Beginning with the first line of the data below, extract each line up to and including the one containing "from mathutils import". Copy them exactly and add nothing.
==== SOURCE DATA ====
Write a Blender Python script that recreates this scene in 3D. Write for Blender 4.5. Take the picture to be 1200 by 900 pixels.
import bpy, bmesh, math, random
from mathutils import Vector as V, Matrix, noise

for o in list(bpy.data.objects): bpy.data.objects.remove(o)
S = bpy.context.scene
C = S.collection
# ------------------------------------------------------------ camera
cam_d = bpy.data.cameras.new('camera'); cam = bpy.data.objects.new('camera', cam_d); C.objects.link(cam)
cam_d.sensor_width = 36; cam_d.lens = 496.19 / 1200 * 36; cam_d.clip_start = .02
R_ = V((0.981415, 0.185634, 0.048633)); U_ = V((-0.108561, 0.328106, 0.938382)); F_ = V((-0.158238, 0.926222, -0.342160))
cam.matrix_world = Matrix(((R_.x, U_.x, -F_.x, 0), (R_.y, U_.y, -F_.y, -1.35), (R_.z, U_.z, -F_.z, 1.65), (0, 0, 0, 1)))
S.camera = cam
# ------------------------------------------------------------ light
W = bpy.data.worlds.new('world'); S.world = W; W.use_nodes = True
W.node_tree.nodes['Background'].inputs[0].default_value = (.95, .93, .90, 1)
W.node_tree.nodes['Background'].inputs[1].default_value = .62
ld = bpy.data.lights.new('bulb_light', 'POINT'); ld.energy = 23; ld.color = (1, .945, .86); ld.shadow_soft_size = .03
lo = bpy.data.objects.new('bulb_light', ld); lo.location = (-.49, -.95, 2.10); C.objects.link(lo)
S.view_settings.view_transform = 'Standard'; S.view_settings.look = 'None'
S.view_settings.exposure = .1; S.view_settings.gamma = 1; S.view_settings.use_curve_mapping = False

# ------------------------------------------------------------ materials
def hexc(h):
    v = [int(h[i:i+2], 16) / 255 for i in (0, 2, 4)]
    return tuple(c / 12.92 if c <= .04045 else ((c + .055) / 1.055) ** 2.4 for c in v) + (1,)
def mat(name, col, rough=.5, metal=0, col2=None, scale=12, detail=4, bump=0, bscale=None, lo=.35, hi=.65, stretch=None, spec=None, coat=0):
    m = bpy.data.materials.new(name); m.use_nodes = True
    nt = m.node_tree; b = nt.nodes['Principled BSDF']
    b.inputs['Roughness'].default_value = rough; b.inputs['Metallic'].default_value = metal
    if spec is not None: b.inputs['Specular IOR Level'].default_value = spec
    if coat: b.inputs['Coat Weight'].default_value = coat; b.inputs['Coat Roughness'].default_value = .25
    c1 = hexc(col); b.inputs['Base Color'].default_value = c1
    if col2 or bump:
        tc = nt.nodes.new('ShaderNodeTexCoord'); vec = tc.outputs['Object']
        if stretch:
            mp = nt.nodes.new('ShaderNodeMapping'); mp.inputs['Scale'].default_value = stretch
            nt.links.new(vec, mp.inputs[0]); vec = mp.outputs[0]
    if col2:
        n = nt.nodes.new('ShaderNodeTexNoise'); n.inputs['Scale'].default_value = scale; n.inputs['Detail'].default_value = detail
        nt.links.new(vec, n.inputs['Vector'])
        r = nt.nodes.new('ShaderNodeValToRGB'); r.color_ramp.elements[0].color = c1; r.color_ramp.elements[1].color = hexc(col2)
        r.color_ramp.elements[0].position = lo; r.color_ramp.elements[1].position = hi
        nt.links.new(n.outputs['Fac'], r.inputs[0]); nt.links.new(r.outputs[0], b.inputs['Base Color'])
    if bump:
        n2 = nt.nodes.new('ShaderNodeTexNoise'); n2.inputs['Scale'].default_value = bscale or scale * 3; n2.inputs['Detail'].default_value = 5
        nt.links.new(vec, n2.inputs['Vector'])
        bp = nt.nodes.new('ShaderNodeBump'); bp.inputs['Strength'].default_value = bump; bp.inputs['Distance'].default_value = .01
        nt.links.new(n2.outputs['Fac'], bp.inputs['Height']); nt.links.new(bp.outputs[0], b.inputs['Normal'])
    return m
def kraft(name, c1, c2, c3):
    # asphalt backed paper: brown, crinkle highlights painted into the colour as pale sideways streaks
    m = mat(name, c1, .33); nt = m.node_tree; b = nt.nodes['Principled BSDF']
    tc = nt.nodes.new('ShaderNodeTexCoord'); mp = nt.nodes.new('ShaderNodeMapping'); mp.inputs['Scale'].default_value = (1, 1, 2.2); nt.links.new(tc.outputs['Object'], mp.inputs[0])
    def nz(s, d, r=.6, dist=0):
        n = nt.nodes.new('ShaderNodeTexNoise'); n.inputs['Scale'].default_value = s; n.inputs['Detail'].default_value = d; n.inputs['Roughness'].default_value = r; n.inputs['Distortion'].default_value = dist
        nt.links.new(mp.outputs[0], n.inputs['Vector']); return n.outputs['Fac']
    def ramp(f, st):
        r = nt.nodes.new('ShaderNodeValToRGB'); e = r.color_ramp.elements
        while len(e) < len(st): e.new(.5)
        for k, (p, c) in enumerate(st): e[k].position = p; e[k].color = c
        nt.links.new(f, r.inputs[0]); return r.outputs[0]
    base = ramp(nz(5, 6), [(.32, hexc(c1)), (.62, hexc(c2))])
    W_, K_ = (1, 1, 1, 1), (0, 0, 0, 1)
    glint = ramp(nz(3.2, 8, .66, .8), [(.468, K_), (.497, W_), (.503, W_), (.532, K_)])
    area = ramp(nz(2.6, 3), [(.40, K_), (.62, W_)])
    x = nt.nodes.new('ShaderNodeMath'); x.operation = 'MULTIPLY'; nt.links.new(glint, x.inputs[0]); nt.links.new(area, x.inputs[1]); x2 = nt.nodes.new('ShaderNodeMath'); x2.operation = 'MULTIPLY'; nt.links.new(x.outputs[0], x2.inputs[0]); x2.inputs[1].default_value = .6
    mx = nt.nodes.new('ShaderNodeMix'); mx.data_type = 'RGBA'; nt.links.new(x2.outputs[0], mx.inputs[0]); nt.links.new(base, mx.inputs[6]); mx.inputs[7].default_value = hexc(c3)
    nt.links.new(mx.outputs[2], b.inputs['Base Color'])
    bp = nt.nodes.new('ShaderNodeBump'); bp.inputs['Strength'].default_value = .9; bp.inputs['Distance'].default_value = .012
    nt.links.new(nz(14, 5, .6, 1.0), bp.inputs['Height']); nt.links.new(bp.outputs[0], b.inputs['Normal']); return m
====
PROBLEM SOLUTION
Write a Blender Python script that recreates this scene in 3D. Write for Blender 4.5. Take the picture to be 1200 by 900 pixels.
import bpy, bmesh, math, random
from mathutils import Vector as V, Matrix, noise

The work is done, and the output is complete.